Write out exactly the lines from the line with "Model this scene in Blender with a Python script. The Blender" through the line with "co.location = (0, 0, H);", including both, and nothing more.

───── Extracted entries

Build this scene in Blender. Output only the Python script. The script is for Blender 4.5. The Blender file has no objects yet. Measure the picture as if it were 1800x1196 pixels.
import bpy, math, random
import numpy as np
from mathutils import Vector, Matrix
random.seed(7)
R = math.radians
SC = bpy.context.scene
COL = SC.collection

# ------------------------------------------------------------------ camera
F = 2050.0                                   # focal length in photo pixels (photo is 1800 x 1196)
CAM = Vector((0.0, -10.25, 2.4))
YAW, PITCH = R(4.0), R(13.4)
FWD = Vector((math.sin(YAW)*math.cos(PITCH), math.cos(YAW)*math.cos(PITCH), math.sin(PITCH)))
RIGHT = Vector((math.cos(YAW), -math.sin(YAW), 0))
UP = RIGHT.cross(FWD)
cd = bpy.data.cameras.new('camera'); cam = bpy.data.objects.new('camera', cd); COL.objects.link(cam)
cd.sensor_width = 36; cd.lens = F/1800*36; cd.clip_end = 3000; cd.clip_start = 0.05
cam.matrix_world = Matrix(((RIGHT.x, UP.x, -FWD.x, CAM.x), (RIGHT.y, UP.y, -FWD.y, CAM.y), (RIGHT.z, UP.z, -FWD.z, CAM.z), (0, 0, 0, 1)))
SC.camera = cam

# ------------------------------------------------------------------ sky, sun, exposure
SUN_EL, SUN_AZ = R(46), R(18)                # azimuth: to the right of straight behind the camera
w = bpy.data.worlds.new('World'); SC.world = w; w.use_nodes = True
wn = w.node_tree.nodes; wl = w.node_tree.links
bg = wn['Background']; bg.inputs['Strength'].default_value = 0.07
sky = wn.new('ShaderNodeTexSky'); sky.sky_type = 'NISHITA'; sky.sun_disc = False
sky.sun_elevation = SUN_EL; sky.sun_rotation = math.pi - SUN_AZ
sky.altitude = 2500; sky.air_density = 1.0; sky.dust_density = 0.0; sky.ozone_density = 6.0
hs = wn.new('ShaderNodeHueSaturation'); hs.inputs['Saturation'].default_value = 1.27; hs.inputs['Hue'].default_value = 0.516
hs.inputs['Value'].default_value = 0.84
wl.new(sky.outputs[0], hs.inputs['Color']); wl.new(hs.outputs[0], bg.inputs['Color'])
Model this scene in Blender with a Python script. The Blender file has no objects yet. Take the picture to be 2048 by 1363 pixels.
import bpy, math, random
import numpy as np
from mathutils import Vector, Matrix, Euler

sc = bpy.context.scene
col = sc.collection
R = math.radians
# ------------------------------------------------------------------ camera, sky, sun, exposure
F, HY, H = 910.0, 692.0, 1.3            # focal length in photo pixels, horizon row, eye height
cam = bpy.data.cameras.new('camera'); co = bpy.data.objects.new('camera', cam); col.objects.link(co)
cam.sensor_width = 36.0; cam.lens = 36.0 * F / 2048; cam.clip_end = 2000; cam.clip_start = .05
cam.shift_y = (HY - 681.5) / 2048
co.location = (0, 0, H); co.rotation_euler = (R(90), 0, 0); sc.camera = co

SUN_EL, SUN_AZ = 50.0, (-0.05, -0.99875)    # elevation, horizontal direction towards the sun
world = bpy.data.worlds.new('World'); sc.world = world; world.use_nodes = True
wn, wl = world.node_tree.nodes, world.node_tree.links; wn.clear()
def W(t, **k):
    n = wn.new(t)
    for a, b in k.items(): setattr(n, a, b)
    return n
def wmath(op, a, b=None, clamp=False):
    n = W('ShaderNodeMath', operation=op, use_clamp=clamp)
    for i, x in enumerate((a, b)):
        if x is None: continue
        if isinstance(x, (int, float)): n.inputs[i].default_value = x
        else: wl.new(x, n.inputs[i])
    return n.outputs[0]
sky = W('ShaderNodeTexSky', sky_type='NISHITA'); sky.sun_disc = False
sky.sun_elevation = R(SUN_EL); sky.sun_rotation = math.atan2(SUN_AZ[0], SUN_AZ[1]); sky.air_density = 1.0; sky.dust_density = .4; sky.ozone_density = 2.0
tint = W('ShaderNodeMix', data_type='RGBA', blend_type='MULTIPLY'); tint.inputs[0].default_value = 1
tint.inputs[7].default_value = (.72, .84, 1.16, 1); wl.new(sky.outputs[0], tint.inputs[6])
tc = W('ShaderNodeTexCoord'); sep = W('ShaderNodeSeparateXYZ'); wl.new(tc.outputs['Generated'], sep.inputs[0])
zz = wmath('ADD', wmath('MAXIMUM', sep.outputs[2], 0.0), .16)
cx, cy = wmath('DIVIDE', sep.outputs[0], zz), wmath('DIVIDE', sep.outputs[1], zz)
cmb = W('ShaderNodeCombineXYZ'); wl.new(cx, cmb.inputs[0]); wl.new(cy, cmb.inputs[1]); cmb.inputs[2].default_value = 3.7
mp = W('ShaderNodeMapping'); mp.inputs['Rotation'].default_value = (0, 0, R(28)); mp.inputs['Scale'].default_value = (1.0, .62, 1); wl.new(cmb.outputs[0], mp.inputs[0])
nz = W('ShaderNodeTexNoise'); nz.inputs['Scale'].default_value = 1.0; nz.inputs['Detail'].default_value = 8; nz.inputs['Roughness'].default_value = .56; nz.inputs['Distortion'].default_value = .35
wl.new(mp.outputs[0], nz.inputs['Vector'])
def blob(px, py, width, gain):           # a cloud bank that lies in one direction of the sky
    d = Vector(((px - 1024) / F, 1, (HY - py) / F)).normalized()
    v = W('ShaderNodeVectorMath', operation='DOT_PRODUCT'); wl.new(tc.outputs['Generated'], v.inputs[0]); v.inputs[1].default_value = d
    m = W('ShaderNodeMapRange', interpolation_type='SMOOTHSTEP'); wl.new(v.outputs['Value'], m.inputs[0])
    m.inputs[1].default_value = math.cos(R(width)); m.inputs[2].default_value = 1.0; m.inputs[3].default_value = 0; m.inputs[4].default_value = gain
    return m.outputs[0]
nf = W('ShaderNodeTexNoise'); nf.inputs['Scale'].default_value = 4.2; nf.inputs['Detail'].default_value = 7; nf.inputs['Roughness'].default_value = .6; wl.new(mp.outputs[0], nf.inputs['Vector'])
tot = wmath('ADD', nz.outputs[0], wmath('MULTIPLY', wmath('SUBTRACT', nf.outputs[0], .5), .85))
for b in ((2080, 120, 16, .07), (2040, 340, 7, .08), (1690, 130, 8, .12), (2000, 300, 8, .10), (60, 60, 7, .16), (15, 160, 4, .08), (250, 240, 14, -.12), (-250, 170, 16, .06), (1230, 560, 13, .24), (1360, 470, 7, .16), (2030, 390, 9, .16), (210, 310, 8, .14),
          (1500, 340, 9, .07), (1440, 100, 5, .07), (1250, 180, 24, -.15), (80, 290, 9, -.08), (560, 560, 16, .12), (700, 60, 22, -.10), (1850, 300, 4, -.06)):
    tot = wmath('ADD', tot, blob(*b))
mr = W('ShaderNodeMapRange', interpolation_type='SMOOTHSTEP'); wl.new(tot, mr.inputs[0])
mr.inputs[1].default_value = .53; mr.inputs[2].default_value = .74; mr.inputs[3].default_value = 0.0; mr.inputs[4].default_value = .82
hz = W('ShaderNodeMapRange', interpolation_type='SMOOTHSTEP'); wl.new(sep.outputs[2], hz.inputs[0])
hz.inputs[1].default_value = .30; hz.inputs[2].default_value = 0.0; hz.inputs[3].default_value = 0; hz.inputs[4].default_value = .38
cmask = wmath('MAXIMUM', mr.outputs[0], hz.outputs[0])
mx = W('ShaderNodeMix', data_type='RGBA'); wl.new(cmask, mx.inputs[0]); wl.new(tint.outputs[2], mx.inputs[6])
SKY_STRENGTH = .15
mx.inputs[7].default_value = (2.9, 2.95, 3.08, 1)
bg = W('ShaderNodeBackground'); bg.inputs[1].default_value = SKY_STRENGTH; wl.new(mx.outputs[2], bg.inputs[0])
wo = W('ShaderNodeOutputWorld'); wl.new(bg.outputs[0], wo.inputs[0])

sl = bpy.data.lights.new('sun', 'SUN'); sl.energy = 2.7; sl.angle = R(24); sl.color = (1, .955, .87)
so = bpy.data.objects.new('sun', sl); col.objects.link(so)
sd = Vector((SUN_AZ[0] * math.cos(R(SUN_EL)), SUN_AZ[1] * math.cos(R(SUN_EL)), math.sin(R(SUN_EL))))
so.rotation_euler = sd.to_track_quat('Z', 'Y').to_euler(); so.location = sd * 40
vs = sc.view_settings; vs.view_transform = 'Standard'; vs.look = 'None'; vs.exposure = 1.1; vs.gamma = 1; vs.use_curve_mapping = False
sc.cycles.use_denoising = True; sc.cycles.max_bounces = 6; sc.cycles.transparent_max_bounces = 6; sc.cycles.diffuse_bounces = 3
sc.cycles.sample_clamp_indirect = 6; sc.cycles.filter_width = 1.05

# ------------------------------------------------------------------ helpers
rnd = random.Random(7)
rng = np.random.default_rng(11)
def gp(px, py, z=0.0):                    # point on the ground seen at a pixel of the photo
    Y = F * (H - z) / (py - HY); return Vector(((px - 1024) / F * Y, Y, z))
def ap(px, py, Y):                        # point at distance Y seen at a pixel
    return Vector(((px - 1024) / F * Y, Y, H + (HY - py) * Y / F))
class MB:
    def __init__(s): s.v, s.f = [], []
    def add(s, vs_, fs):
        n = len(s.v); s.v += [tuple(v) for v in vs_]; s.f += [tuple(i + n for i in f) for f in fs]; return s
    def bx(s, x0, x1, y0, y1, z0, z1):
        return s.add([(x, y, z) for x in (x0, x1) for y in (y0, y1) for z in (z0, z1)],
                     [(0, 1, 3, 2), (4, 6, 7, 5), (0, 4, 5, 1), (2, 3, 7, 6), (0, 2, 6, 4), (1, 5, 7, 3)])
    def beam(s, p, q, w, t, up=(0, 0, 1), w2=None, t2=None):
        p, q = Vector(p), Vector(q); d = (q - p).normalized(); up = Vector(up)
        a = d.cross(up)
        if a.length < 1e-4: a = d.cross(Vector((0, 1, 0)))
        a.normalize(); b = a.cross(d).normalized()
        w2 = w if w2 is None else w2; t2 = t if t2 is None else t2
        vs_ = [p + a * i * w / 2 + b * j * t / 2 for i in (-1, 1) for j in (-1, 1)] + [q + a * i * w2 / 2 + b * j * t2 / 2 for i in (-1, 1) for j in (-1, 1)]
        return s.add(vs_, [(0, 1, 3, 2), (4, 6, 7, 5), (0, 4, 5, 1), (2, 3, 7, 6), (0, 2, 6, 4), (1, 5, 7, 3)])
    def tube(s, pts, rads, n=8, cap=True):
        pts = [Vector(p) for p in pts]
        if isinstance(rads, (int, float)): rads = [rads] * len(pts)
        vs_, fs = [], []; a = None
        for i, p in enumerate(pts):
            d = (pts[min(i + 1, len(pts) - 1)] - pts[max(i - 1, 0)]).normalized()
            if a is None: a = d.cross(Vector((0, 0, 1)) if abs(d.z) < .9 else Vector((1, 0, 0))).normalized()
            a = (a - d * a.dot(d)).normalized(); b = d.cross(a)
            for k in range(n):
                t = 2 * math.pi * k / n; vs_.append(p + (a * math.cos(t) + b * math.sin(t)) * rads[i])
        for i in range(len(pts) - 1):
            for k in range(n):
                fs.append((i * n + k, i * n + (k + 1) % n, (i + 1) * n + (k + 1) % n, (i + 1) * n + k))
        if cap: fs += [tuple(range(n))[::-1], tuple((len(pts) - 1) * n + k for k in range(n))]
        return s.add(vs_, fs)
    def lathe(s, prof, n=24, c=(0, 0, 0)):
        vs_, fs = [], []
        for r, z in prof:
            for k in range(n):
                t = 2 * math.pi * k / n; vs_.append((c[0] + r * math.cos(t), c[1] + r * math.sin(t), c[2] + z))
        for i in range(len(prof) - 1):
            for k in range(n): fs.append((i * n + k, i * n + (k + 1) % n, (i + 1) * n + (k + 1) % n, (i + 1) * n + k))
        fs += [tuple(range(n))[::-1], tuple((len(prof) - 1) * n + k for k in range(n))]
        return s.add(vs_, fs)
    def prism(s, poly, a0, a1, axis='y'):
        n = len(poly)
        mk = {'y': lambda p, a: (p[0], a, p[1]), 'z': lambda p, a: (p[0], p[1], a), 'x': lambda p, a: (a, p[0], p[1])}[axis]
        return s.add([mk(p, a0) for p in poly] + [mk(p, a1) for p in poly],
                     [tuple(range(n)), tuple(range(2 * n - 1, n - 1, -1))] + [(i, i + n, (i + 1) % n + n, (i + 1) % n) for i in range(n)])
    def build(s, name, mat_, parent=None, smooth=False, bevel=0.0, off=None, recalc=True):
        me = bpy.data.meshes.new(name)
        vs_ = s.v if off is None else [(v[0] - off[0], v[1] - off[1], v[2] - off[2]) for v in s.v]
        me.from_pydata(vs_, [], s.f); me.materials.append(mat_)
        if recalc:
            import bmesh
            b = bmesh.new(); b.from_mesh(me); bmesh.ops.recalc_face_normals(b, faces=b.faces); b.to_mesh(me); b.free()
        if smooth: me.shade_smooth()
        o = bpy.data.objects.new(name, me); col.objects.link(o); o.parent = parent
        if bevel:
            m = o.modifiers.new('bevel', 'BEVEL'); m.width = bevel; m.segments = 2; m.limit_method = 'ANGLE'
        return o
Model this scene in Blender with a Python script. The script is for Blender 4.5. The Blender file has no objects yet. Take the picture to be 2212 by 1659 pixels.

──────────

→ Exercise solution
Model this scene in Blender with a Python script. The Blender file has no objects yet. Take the picture to be 2048 by 1363 pixels.
import bpy, math, random
import numpy as np
from mathutils import Vector, Matrix, Euler

sc = bpy.context.scene
col = sc.collection
R = math.radians
# ------------------------------------------------------------------ camera, sky, sun, exposure
F, HY, H = 910.0, 692.0, 1.3            # focal length in photo pixels, horizon row, eye height
cam = bpy.data.cameras.new('camera'); co = bpy.data.objects.new('camera', cam); col.objects.link(co)
cam.sensor_width = 36.0; cam.lens = 36.0 * F / 2048; cam.clip_end = 2000; cam.clip_start = .05
cam.shift_y = (HY - 681.5) / 2048
co.location = (0, 0, H); co.rotation_euler = (R(90), 0, 0); sc.camera = co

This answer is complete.